Dataset excerpt
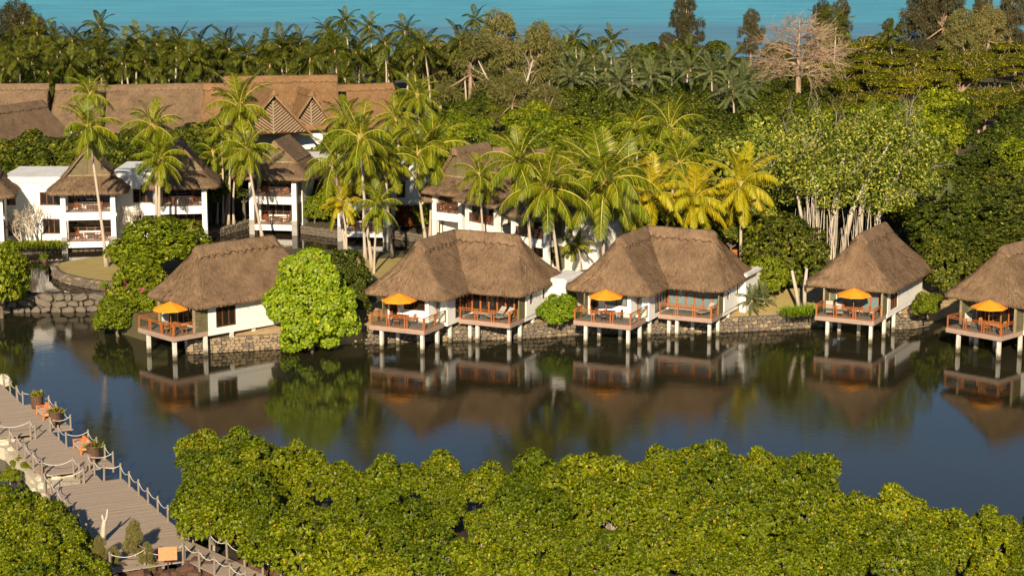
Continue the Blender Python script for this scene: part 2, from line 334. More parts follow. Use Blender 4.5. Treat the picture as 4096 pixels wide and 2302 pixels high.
LW = P2([(298, 255), (345, 257.5), (375, 258.5), (408, 257), (432, 257), (455, 262), (455, 272), (395, 280), (355, 283), (300, 276)], 2.2)
tag(MB().prism(LW, 2.0, 2.206).build('lawn', M['grass']), kind='structure')
IW = P2([(122, 255)] + isl, 2.2)
tag(MB().prism(IW, 2.0, 2.206).build('lawn', M['grass']), kind='structure')
LR = [(FW[i].x, FW[i].y + .5) for i in (15, 16, 17)] + [(FW[17].x + .5, FW[17].y + 5), (FW[15].x + 3, FW[15].y + 6)]
gr = MB(); q = [(FW[14].x + 1.2, FW[14].y + .66, 1.205), (FW[17].x + .3, FW[17].y + .66, 1.205), (FW[17].x + .3, FW[17].y + 6.4, 2.21), (FW[14].x + 4, FW[14].y + 6.4, 2.21)]
gr.add(q, [(0, 1, 2, 3)]); tag(gr.build('lawn', M['grass']), kind='structure')
bch = MB().box(-420, 420, 440, 458, -.5, 1.2); tag(bch.build('beach', M['beach']), kind='structure')
# near bank: mud under the mangroves, rocky shore at the foot of the picture
mud = P2([(196, 500), (220, 476), (330, 478), (520, 492), (800, 490), (850, 520), (1060, 545), (1200, 600), (1200, 760), (200, 760), (215, 560)], 0)
tag(MB().prism(mud, -.5, .10).build('mudbank', M['mud']), kind='structure')
shore = P2([(112, 566), (185, 560), (262, 572), (420, 566), (640, 575), (700, 600), (1100, 620), (1100, 800), (-200, 800), (-200, 575)], 1.0)
tag(MB().prism(shore, -.5, .62).build('rocky_shore', M['rock']), kind='structure')
# ---------------------------------------------------------------- stone walls, every stone a piece of its own
rs = random.Random(5)
def stone_mesh(seed, mat):
    r = random.Random(seed); mb = MB()
    P = []
    for (k, ins) in ((-.5, .0), (.32, .0), (.5, .16)):
        n = 7
        for i in range(n):
            a = 2 * math.pi * i / n + .3; q = 1 / max(abs(math.cos(a)), abs(math.sin(a))); q = min(q, 1.22)
            rr = .5 * q * (1 - ins) * r.uniform(.9, 1.02); P.append((rr * math.cos(a), k, rr * math.sin(a)))
    f = []
    for j in range(2):
        for i in range(7): f.append((j * 7 + i, j * 7 + (i + 1) % 7, j * 7 + 7 + (i + 1) % 7, j * 7 + 7 + i))
    f.append(tuple(range(14, 21))); mb.add(P, f); return mb.mesh('stone')
def stones_of(mat):
    L = []
    for i in range(6):
        me = stone_mesh(i * 7 + 1, mat); me.materials.append(mat); L.append(me)
    return L
ST = {'stone_dark': stones_of(M['stone_dark']), 'stone_tan': stones_of(M['stone_tan'])}
def stone_wall(name, label, path, z0, z1, sw, sh, kinds, group=None, cap=False, depth=.35, top=None):
    path = [Vector((p[0], p[1], 0)) for p in path]; base = path[0]
    t = thing(name, label, 'wall', (base.x, base.y, z0), 0, group)
    bk = MB()
    for i in range(len(path) - 1):
        a, b = path[i], path[i + 1]; d = (b - a).normalized(); nrm = Vector((-d.y, d.x, 0))
        if nrm.y < 0: nrm = -nrm
        A, B = a - base + nrm * .16, b - base + nrm * .16
        bk.add([(A.x, A.y, -.6), (B.x, B.y, -.6), (B.x + nrm.x * .3, B.y + nrm.y * .3, -.6), (A.x + nrm.x * .3, A.y + nrm.y * .3, -.6)] + [(A.x, A.y, z1 - z0 - .02), (B.x, B.y, z1 - z0 - .02), (B.x + nrm.x * .3, B.y + nrm.y * .3, z1 - z0 - .02), (A.x + nrm.x * .3, A.y + nrm.y * .3, z1 - z0 - .02)], [(0, 1, 5, 4), (4, 5, 6, 7), (2, 3, 7, 6)])
    bk.build('mortar_backing', M['mortar'], t)
    seg = []; tot = 0
    for i in range(len(path) - 1):
        l = (path[i + 1] - path[i]).length; seg.append((tot, l, path[i], path[i + 1])); tot += l
    rows = max(1, round((z1 - z0) / sh)); h = (z1 - z0) / rows; cnt = 0
    for r in range(rows):
        s = rs.uniform(-.5, 0) * sw
        while s < tot and cnt < 298:
            wd = sw * (rs.uniform(.65, 1.45) if depth < .5 else rs.uniform(.4, 1.7)); c = min(max(s + wd / 2, 0), tot)
            for (s0, l, a, b) in seg:
                if s0 <= c <= s0 + l + 1e-6:
                    p = a.lerp(b, (c - s0) / l); d = (b - a).normalized()
            o = bpy.data.objects.new('stone', rs.choice(ST[rs.choice(kinds)])); COL.objects.link(o); o.parent = t
            nrm = Vector((d.y, -d.x, 0)); rot = math.atan2(d.y, d.x)
            if nrm.y > 0: rot += math.pi
            hh = h * rs.uniform(.85, 1.25) if not (cap and r == rows - 1) else h * .9
            o.location = (p.x - base.x, p.y - base.y, h * (r + .5) + rs.uniform(-.15, .15) * h * (0 if cap and r == rows - 1 else 1)); o.rotation_euler = (0, rs.uniform(-.12, .12) * (3 if depth > .5 else 1), rot + math.pi)
            o.scale = (wd * .99, depth * rs.uniform(.8, 1.25) * (1.35 if cap and r == rows - 1 else 1), hh * .99); s += wd; cnt += 1
    return t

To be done
Omit every picture, then repeat the remaining data exactly as it appears above.

The solution
Continue the Blender Python script for this scene: part 2, from line 334. More parts follow. Use Blender 4.5. Treat the picture as 4096 pixels wide and 2302 pixels high.
LW = P2([(298, 255), (345, 257.5), (375, 258.5), (408, 257), (432, 257), (455, 262), (455, 272), (395, 280), (355, 283), (300, 276)], 2.2)
tag(MB().prism(LW, 2.0, 2.206).build('lawn', M['grass']), kind='structure')
IW = P2([(122, 255)] + isl, 2.2)
tag(MB().prism(IW, 2.0, 2.206).build('lawn', M['grass']), kind='structure')
LR = [(FW[i].x, FW[i].y + .5) for i in (15, 16, 17)] + [(FW[17].x + .5, FW[17].y + 5), (FW[15].x + 3, FW[15].y + 6)]
gr = MB(); q = [(FW[14].x + 1.2, FW[14].y + .66, 1.205), (FW[17].x + .3, FW[17].y + .66, 1.205), (FW[17].x + .3, FW[17].y + 6.4, 2.21), (FW[14].x + 4, FW[14].y + 6.4, 2.21)]
gr.add(q, [(0, 1, 2, 3)]); tag(gr.build('lawn', M['grass']), kind='structure')
bch = MB().box(-420, 420, 440, 458, -.5, 1.2); tag(bch.build('beach', M['beach']), kind='structure')
# near bank: mud under the mangroves, rocky shore at the foot of the picture
mud = P2([(196, 500), (220, 476), (330, 478), (520, 492), (800, 490), (850, 520), (1060, 545), (1200, 600), (1200, 760), (200, 760), (215, 560)], 0)
tag(MB().prism(mud, -.5, .10).build('mudbank', M['mud']), kind='structure')
shore = P2([(112, 566), (185, 560), (262, 572), (420, 566), (640, 575), (700, 600), (1100, 620), (1100, 800), (-200, 800), (-200, 575)], 1.0)
tag(MB().prism(shore, -.5, .62).build('rocky_shore', M['rock']), kind='structure')
# ---------------------------------------------------------------- stone walls, every stone a piece of its own
rs = random.Random(5)
def stone_mesh(seed, mat):
    r = random.Random(seed); mb = MB()
    P = []
    for (k, ins) in ((-.5, .0), (.32, .0), (.5, .16)):
        n = 7
        for i in range(n):
            a = 2 * math.pi * i / n + .3; q = 1 / max(abs(math.cos(a)), abs(math.sin(a))); q = min(q, 1.22)
            rr = .5 * q * (1 - ins) * r.uniform(.9, 1.02); P.append((rr * math.cos(a), k, rr * math.sin(a)))
    f = []
    for j in range(2):
        for i in range(7): f.append((j * 7 + i, j * 7 + (i + 1) % 7, j * 7 + 7 + (i + 1) % 7, j * 7 + 7 + i))
    f.append(tuple(range(14, 21))); mb.add(P, f); return mb.mesh('stone')
def stones_of(mat):
    L = []
    for i in range(6):
        me = stone_mesh(i * 7 + 1, mat); me.materials.append(mat); L.append(me)
    return L
ST = {'stone_dark': stones_of(M['stone_dark']), 'stone_tan': stones_of(M['stone_tan'])}
def stone_wall(name, label, path, z0, z1, sw, sh, kinds, group=None, cap=False, depth=.35, top=None):
    path = [Vector((p[0], p[1], 0)) for p in path]; base = path[0]
    t = thing(name, label, 'wall', (base.x, base.y, z0), 0, group)
    bk = MB()
    for i in range(len(path) - 1):
        a, b = path[i], path[i + 1]; d = (b - a).normalized(); nrm = Vector((-d.y, d.x, 0))
        if nrm.y < 0: nrm = -nrm
        A, B = a - base + nrm * .16, b - base + nrm * .16
        bk.add([(A.x, A.y, -.6), (B.x, B.y, -.6), (B.x + nrm.x * .3, B.y + nrm.y * .3, -.6), (A.x + nrm.x * .3, A.y + nrm.y * .3, -.6)] + [(A.x, A.y, z1 - z0 - .02), (B.x, B.y, z1 - z0 - .02), (B.x + nrm.x * .3, B.y + nrm.y * .3, z1 - z0 - .02), (A.x + nrm.x * .3, A.y + nrm.y * .3, z1 - z0 - .02)], [(0, 1, 5, 4), (4, 5, 6, 7), (2, 3, 7, 6)])
    bk.build('mortar_backing', M['mortar'], t)
    seg = []; tot = 0
    for i in range(len(path) - 1):
        l = (path[i + 1] - path[i]).length; seg.append((tot, l, path[i], path[i + 1])); tot += l
    rows = max(1, round((z1 - z0) / sh)); h = (z1 - z0) / rows; cnt = 0
    for r in range(rows):
        s = rs.uniform(-.5, 0) * sw
        while s < tot and cnt < 298:
            wd = sw * (rs.uniform(.65, 1.45) if depth < .5 else rs.uniform(.4, 1.7)); c = min(max(s + wd / 2, 0), tot)
            for (s0, l, a, b) in seg:
                if s0 <= c <= s0 + l + 1e-6:
                    p = a.lerp(b, (c - s0) / l); d = (b - a).normalized()
            o = bpy.data.objects.new('stone', rs.choice(ST[rs.choice(kinds)])); COL.objects.link(o); o.parent = t
            nrm = Vector((d.y, -d.x, 0)); rot = math.atan2(d.y, d.x)
            if nrm.y > 0: rot += math.pi
            hh = h * rs.uniform(.85, 1.25) if not (cap and r == rows - 1) else h * .9
            o.location = (p.x - base.x, p.y - base.y, h * (r + .5) + rs.uniform(-.15, .15) * h * (0 if cap and r == rows - 1 else 1)); o.rotation_euler = (0, rs.uniform(-.12, .12) * (3 if depth > .5 else 1), rot + math.pi)
            o.scale = (wd * .99, depth * rs.uniform(.8, 1.25) * (1.35 if cap and r == rows - 1 else 1), hh * .99); s += wd; cnt += 1
    return t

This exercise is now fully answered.